無駄でも・・・
若い雑草達との交流の中で、俺が一番悩むのは、どこまで若者の心の中に踏み込んでいいものか時々悩む。
性格も一人一人の個人差があるし、特にアニメーターは独特だ。
干渉される事を嫌い、一人が好きな人間もいる。また心開きたいけど内気な人間もいる。中には人間そのものが嫌いな奴もいる。
こちらが良かれと思って、手を差し伸べた親切さえ悪意に取ってしまう若者もいる。
そして大体が内気で遠慮がちだ。
また、しっかりしているように見えても、実は身も心もボロボロでで仕事している若者もいる。
以前ここに居た雪国(仮名)という20代前半の青年もそうだった。
雪国は地方から上京して、アニメーターの道を目指した。
口数も少なく、忍耐強く真面目な男だった。
だが仕事のレベルは、お世辞にも上手いとは言えないレベルだった。
一日10時間ぐらい作業しても5、6枚の動画しか描けない。
それでは生活も困るだろうから、俺はいつも新人達には「生活は大丈夫か?」と声をかけている。
雪国に対しても俺は時々声をかけていたが、決まって「ええ、何とか」という返事が返ってきた。
雪国は仕事ぶりも真面目で、下手なりに一生懸命頑張っていた。
性格もおとなしく無口だった為、俺は雪国の内面に入ることを躊躇した。
ひょっとしたら雪国は人間嫌いなのかもしれない…
俺の干渉がマイナスになる事を恐れた。そんな俺らしくない時期だった。
と言うのは、俺の良かれと思ってした好意を全て悪意に受け取られ、裁判沙汰になった直後だったという事情もあった。
正月に金も無く、帰省中することもできない若者を自宅に招いて、おせちを振る舞ったり何かと面倒をみていた若者に逆恨みされたのだ。
俺の差し入れですら、「強制的に喰わされてる」
仕事の指導ですら、邪魔されたと恨まれ裁判沙汰。
とにかくこの男は極度の人間嫌いだったのだ。
挙げ句の果てに、俺が会社内で、傍若無人の振る舞いをして、女子社員の胸を触るなどといった捏造の数々だった。
裁判結果は、相手が損害賠償を命じられ完全勝訴だった。
そんな事があった直後だった為、あまり干渉はするまいと思って、雪国の「何とか大丈夫です」という言葉を信じることにした。

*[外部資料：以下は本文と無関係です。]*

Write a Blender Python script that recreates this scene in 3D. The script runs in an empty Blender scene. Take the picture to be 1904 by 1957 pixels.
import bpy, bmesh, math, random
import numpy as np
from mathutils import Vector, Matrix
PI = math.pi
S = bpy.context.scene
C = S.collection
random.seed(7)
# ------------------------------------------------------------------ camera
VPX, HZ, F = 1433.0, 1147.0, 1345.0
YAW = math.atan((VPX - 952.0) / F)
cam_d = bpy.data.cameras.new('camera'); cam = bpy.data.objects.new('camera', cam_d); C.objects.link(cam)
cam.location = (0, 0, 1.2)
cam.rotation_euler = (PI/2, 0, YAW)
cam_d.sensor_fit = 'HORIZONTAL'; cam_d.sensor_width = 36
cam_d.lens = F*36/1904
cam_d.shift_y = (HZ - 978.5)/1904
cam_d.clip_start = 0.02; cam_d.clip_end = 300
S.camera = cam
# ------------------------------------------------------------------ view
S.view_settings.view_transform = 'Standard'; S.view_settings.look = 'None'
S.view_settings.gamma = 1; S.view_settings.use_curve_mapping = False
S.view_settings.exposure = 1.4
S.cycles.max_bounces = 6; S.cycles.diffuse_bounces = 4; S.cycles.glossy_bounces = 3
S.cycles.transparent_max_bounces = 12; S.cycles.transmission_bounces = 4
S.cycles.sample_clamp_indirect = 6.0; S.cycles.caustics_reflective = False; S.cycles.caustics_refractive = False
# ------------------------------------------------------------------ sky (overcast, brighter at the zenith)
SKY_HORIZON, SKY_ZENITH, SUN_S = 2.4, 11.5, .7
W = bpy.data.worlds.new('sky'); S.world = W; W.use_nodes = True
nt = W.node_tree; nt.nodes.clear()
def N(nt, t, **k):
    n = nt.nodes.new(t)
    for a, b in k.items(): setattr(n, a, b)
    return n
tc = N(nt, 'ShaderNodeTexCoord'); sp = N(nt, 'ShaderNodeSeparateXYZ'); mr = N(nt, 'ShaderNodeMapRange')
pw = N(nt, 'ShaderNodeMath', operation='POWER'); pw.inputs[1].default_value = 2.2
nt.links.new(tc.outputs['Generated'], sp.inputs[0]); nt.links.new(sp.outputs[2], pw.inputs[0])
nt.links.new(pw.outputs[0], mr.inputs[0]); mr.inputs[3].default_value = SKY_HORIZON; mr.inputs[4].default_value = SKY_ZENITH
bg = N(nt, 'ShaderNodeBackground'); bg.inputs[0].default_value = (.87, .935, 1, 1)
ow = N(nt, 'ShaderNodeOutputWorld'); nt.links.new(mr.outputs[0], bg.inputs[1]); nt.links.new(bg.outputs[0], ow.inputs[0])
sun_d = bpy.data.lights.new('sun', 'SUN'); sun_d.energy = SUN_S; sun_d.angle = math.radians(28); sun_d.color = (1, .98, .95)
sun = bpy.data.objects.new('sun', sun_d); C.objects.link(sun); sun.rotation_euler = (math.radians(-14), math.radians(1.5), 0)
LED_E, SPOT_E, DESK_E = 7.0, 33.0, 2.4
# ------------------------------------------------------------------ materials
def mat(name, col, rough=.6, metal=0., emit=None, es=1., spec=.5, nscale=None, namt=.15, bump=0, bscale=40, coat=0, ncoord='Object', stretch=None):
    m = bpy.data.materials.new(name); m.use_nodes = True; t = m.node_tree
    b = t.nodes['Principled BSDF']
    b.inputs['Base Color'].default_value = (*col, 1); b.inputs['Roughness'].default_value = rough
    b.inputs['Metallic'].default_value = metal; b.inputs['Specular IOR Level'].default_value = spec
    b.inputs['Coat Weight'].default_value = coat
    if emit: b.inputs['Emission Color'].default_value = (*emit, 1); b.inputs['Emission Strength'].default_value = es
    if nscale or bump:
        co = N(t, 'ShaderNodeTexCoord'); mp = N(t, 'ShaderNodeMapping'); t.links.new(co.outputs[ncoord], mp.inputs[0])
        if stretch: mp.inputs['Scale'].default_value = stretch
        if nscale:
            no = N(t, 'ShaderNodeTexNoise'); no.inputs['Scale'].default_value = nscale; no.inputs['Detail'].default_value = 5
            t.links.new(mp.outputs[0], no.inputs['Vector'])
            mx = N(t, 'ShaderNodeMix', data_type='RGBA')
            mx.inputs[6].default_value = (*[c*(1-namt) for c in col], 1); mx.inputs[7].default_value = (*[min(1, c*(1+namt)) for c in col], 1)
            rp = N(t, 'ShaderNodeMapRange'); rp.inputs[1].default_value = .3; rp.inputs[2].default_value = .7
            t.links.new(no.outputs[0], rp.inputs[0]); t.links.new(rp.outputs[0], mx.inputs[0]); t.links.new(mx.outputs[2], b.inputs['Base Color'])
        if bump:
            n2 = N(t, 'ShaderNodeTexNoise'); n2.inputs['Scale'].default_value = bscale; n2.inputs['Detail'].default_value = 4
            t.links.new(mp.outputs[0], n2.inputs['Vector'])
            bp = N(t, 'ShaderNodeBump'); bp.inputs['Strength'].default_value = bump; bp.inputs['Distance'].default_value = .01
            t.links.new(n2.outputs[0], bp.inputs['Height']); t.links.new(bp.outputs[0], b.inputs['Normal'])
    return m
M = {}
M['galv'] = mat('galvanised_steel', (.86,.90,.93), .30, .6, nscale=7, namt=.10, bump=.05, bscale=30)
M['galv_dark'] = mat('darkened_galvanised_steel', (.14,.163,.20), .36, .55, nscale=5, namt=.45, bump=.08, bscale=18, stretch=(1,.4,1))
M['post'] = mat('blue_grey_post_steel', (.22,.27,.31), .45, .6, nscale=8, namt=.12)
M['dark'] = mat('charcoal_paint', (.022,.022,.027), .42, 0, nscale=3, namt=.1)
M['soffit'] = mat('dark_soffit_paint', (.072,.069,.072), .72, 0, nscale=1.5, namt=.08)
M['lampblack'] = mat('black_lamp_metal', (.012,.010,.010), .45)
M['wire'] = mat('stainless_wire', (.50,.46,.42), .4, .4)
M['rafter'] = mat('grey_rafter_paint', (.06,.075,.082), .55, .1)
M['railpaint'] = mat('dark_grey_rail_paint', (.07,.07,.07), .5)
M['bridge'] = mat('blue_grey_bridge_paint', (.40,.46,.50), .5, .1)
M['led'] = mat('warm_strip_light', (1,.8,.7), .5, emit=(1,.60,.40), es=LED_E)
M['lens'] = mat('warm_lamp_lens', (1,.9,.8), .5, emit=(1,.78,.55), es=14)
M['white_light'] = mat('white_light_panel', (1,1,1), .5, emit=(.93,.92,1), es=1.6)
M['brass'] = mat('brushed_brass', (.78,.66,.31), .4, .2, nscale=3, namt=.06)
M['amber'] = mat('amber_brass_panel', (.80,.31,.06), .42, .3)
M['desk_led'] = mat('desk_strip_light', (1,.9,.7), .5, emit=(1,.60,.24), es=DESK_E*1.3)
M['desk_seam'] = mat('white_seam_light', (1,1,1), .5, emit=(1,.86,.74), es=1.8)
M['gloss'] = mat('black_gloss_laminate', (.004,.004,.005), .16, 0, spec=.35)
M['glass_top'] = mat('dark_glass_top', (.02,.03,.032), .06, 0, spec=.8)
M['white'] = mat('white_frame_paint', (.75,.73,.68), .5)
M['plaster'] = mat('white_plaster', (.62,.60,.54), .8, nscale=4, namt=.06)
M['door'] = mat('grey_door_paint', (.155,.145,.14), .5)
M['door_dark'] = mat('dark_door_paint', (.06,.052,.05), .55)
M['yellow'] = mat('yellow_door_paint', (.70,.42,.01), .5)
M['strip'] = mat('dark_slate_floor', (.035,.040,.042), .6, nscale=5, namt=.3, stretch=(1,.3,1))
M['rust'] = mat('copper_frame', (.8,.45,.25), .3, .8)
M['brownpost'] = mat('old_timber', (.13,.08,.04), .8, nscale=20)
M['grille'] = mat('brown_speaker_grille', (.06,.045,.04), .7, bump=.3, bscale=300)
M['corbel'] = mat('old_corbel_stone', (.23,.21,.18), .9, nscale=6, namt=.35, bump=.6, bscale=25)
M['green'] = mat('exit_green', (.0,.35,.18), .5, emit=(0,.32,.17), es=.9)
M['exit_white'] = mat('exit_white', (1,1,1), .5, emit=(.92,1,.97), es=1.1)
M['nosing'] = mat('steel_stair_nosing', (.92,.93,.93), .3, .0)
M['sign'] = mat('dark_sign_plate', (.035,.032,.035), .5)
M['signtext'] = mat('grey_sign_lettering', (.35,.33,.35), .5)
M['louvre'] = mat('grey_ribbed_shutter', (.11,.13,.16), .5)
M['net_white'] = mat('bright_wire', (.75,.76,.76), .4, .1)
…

ところが、後にわかったのだが、雪国の実情は貧窮にあえいでいた。
貯金も底を尽き、食うや喰わずの生活で、会社に内緒で深夜のバイトをしていたらしい。
夜の10時に退社すると、某有名居酒屋チェーンで朝までバイトをしていたのだ。
そして、ほんの少しだけ仮眠して、午前中から雑草プロに来て仕事をする毎日。
そういう状況を俺は全く知らなかった。そんな悪環境じゃ仕事も上達しないし、体を壊すだけ…
そしてついに力尽きた雪国が、退社願いを言ってきた。
それと同時に、そんな雪国の悲惨な状況を知っていた人間が会社にいた事もわかった。
俺は怒った!
雪国本人とそれを相談されながら、傍観していた奴にカミナリを落とした!
内緒のバイトは反則のうえ、そんな状況で続くわけがないし、教えてる人間に対しても仕事にも対しても失礼。
俺がもし知っていたならば、何か協力して、もう少し仕事がやり易い環境を作ってやりたかった。
雪国がそこまでして頑張っていたのなら、雪国を昼出勤にしてやれたし、ショボい飯程度なら食わせてやることもできた。
俺がそんなことをしても一時しのぎだったかもしれない。だが何もしないよりはマシだ。ひょっとしたら、少しぐらいは状況が変わったかもしれない。
たとえ無駄でも最低限の「食う」という、本能だけでも満たしてやりたかった。
そう考えると悔しさだけが残った。
だが遅かった。
精神的にも肉体的にも疲れ果てた雪国は、アニメを続ける気力すら失せてしまった。
そして雪国はここを去って行った。
俺が相談さえされなかったということは、俺が信頼されてなかった証拠。
当時、裁判という壁が俺を臆病にさせ、俺自身が無意識のうちに壁を感じさせていたのかもしれない。
そんな内気なアニメーターの「付き合い下手」なのか、それとも「人間拒否者」なのか判断に迷うこともある。
単なるおせっかいの戯れ言だが、みすみす放っておくこともできない。
たった一人の人間でも、人を理解するってことは非常に難しい。まして内面まで理解しようと思うと、ますます難しい。
ここが完全なるプロの集団なら、クールに仕事だけと割り切ることもできる。
だが、ここはまだまだ発展途上の人間が多い。
放っておいたら、雑草どころかペンペン草にもなれずに去って行くだけ。
どうせ無駄でも、無駄も楽しむ。